Request. Leave out the pictures and repeat the rest of the material exactly.

Information shown.
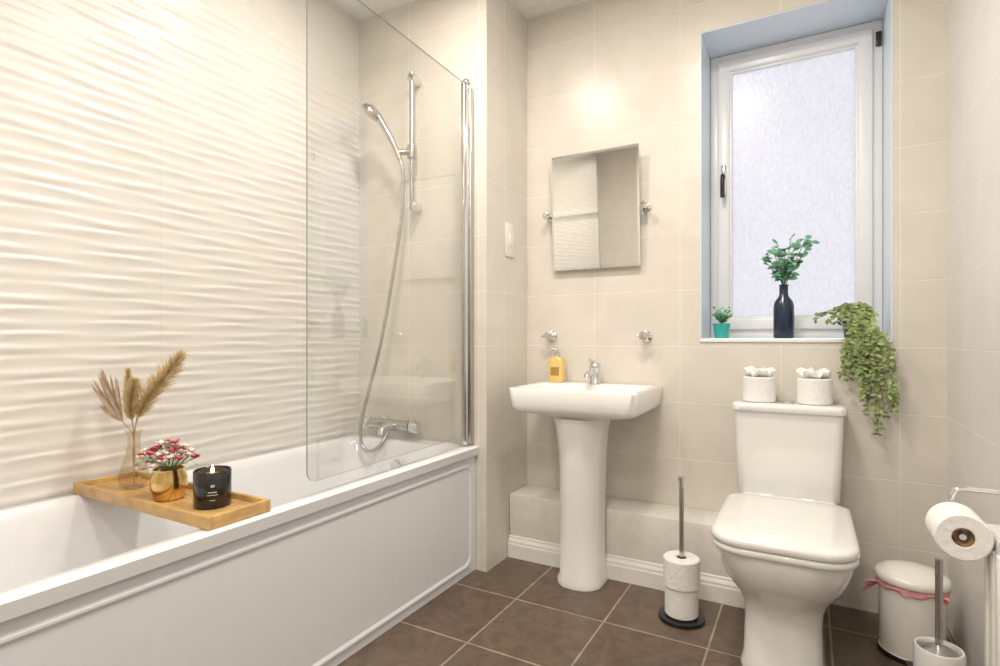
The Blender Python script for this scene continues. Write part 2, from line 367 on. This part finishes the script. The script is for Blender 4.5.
G.append(tube('lever',[(tx,ty,T+.095),(tx-.004,ty-.03,T+.108),(tx-.012,ty-.075,T+.120)],.009,'chrome'))
group('basin_mixer_tap',G)
G=[]; sx,sy=-1.068,2.478
R=[ring(T+.0005+z,sx,sy,a,b3,r,r) for z,a,b3,r in ((0,.034,.024,.012),(.003,.038,.027,.014),(.105,.038,.027,.014),(.118,.030,.023,.015),(.124,.015,.015,.015),(.130,.015,.015,.015))]
G.append(loft('bottle',R,'soap'))
G.append(lathe('pump_collar',[(0,0),(.015,0),(.015,.014),(.006,.016),(.006,.030),(0,.030)],(sx,sy,T+.131),'chrome'))
G.append(tube('pump_nozzle',[(sx+.006,sy,T+.163),(sx-.012,sy-.012,T+.164),(sx-.035,sy-.02,T+.157)],.006,'chrome'))
G.append(box('bottle_label',sx-.022,sx+.022,sy-.0282,sy-.0272,T+.035,T+.075,'brass'))
group('soap_dispenser',G)

# ---------------- mirror (tilted slightly forward on its pivots) ----------------
G=[]; mx0,mx1,mz0,mz1,my=-1.104,-.669,1.38,1.93,2.495
def xz(y,m,r=.002): return [(a,y-(b-1.65)*.055,b) for a,b in rrect((mx0+mx1)/2,(mz0+mz1)/2,(mx1-mx0)/2-m,(mz1-mz0)/2-m,r,r)]
G.append(loft('glass',[xz(my+.005,0),xz(my+.0002,0),xz(my-.0006,.010),xz(my-.0006,.012)],'mirror',angle=1))
for x,s in ((mx0,-1),(mx1,1)):
    G.append(lathe('bracket_rose',[(0,YB-.001),(.019,YB-.001),(.019,YB-.008),(.009,YB-.012),(.009,my-.004),(.017,my-.008),(.017,my-.02),(0,my-.022)],(x+s*.022,0,1.65),'chrome',axis='Y',seg=24))
    G.append(tube('pivot_pin',[(x+s*.002,my+.002,1.65),(x+s*.024,my+.002,1.65)],.006,'chrome',False))
group('wall_mirror',G)
for x in (-1.118,-.648):
    G=[lathe('rose',[(0,YB-.001),(.026,YB-.001),(.026,YB-.008),(.018,YB-.012),(.010,YB-.016),(.010,YB-.05),(0,YB-.05)],(x,0,1.06),'chrome',axis='Y',seg=28),
       lathe('knob',[(0,YB-.045),(.020,YB-.047),(.024,YB-.056),(.020,YB-.066),(0,YB-.068)],(x,0,1.06),'chrome',axis='Y',seg=8),
       tube('cross_pin',[(x-.036,YB-.055,1.06),(x+.036,YB-.055,1.06)],.007,'chrome',False)]
    group('towel_hook',G)
G=[box('plate',XP+.001,XP+.008,2.30,2.39,1.44,1.60,'boxing',.003),box('rocker',XP+.0081,XP+.011,2.325,2.365,1.49,1.55,'white',.001)]
group('shaver_socket',G)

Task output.
The Blender Python script for this scene continues. Write part 2, from line 367 on. This part finishes the script. The script is for Blender 4.5.
G.append(tube('lever',[(tx,ty,T+.095),(tx-.004,ty-.03,T+.108),(tx-.012,ty-.075,T+.120)],.009,'chrome'))
group('basin_mixer_tap',G)
G=[]; sx,sy=-1.068,2.478
R=[ring(T+.0005+z,sx,sy,a,b3,r,r) for z,a,b3,r in ((0,.034,.024,.012),(.003,.038,.027,.014),(.105,.038,.027,.014),(.118,.030,.023,.015),(.124,.015,.015,.015),(.130,.015,.015,.015))]
G.append(loft('bottle',R,'soap'))
G.append(lathe('pump_collar',[(0,0),(.015,0),(.015,.014),(.006,.016),(.006,.030),(0,.030)],(sx,sy,T+.131),'chrome'))
G.append(tube('pump_nozzle',[(sx+.006,sy,T+.163),(sx-.012,sy-.012,T+.164),(sx-.035,sy-.02,T+.157)],.006,'chrome'))
G.append(box('bottle_label',sx-.022,sx+.022,sy-.0282,sy-.0272,T+.035,T+.075,'brass'))
group('soap_dispenser',G)

# ---------------- mirror (tilted slightly forward on its pivots) ----------------
G=[]; mx0,mx1,mz0,mz1,my=-1.104,-.669,1.38,1.93,2.495
def xz(y,m,r=.002): return [(a,y-(b-1.65)*.055,b) for a,b in rrect((mx0+mx1)/2,(mz0+mz1)/2,(mx1-mx0)/2-m,(mz1-mz0)/2-m,r,r)]
G.append(loft('glass',[xz(my+.005,0),xz(my+.0002,0),xz(my-.0006,.010),xz(my-.0006,.012)],'mirror',angle=1))
for x,s in ((mx0,-1),(mx1,1)):
    G.append(lathe('bracket_rose',[(0,YB-.001),(.019,YB-.001),(.019,YB-.008),(.009,YB-.012),(.009,my-.004),(.017,my-.008),(.017,my-.02),(0,my-.022)],(x+s*.022,0,1.65),'chrome',axis='Y',seg=24))
    G.append(tube('pivot_pin',[(x+s*.002,my+.002,1.65),(x+s*.024,my+.002,1.65)],.006,'chrome',False))
group('wall_mirror',G)
for x in (-1.118,-.648):
    G=[lathe('rose',[(0,YB-.001),(.026,YB-.001),(.026,YB-.008),(.018,YB-.012),(.010,YB-.016),(.010,YB-.05),(0,YB-.05)],(x,0,1.06),'chrome',axis='Y',seg=28),
       lathe('knob',[(0,YB-.045),(.020,YB-.047),(.024,YB-.056),(.020,YB-.066),(0,YB-.068)],(x,0,1.06),'chrome',axis='Y',seg=8),
       tube('cross_pin',[(x-.036,YB-.055,1.06),(x+.036,YB-.055,1.06)],.007,'chrome',False)]
    group('towel_hook',G)
G=[box('plate',XP+.001,XP+.008,2.30,2.39,1.44,1.60,'boxing',.003),box('rocker',XP+.0081,XP+.011,2.325,2.365,1.49,1.55,'white',.001)]
group('shaver_socket',G)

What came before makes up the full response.